Auch bei diesem Modell »204B« sind die Klappendeckel aus Vollmaterial gedreht, jedoch ist bei den Ringklappen die Lochkante weniger gerundet als bei anderen Flötenherstellern. Hier stellt der Tester die Frage, ob das vielleicht beabsichtigt ist, weil es für Kinderfinger hilfreich sein könnte? »Für manchen Musiker allerdings dürfte das unkomfortabel sein.« Die Polsterbefestigungen der Ringklappen sind aus Kunststoff statt Metall. 

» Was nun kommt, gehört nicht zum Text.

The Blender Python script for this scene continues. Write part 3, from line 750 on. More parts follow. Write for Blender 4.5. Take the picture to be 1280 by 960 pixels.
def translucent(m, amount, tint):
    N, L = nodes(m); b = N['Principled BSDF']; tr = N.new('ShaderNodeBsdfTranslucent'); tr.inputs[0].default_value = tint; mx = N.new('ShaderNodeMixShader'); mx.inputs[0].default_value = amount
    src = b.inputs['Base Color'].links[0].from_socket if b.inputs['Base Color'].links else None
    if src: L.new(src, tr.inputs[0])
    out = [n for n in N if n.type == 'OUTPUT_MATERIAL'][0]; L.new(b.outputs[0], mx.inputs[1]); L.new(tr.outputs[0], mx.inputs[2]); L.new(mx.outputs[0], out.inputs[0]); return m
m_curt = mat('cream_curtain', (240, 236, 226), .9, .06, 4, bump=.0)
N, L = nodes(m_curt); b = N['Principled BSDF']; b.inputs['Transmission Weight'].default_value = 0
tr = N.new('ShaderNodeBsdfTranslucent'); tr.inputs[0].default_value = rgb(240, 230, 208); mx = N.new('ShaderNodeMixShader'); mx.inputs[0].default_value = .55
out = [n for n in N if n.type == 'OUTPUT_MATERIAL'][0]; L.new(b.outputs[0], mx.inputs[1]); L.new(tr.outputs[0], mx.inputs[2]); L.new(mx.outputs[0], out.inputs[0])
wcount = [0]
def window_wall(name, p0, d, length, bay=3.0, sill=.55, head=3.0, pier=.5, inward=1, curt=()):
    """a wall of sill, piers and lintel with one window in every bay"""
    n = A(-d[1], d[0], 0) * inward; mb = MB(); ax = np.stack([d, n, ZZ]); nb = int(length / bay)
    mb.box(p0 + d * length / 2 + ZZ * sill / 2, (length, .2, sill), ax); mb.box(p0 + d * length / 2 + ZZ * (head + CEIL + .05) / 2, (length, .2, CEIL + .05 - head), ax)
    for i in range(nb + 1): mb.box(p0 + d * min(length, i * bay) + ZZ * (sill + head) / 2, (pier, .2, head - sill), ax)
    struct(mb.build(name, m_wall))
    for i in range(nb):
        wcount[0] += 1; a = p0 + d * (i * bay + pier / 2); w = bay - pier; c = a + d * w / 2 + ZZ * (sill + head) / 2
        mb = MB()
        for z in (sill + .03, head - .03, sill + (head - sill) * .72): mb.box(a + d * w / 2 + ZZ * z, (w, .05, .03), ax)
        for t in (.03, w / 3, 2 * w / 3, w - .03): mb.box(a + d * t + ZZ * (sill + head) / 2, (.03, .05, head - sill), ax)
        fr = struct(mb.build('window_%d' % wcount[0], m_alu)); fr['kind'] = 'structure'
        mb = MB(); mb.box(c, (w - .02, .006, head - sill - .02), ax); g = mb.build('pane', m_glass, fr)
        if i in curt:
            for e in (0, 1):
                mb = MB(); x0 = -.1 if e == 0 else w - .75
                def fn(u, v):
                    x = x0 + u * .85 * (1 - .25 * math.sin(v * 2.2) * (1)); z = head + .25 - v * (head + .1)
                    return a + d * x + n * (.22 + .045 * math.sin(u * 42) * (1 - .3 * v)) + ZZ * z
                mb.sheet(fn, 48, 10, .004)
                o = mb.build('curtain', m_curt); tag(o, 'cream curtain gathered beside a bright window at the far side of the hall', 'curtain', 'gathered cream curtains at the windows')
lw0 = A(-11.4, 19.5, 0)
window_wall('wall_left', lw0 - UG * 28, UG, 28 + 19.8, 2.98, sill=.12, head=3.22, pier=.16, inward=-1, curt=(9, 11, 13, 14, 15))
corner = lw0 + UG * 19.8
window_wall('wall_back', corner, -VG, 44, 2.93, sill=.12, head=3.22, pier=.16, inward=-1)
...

Die Federspannung und der Klappengang sind wieder »sehr gut« und auch die Steckverbindungen sind »sehr gut eingepasst«, wie der Tester attestiert. In der Ansprache bekommt die »2o4B« ein »gut«, lediglich in der tiefen Lage »könnte sie etwas besser sein«. In Klang und Intonation kommt die Flöte immer noch »befriedigend« weg. Der Grund: der Klang erscheint »etwas rauschig« und das c2 ist leicht zu tief. 
Fazit
Die beiden Flöten von Aidis erhalten vom Tester durchweg gute bis sehr gute, mindestens aber befriedigende Noten. Vor allem die »203B« veranlasst den Tester zu großem Lob: »Die ›203B‹ ist eine sehr gut gelungene Einstiegsflöte, die auch für Fortgeschrittene geeignet ist. Diese Flöte ist in dieser Preisklasse (395 Euro) eine wirkliche Ausnahme, eigentlich unschlagbar.« Doch auch die »204B« ist – nach eventueller Einstellung durch den Fachmann – eine sehr gelungene Einstiegsflöte.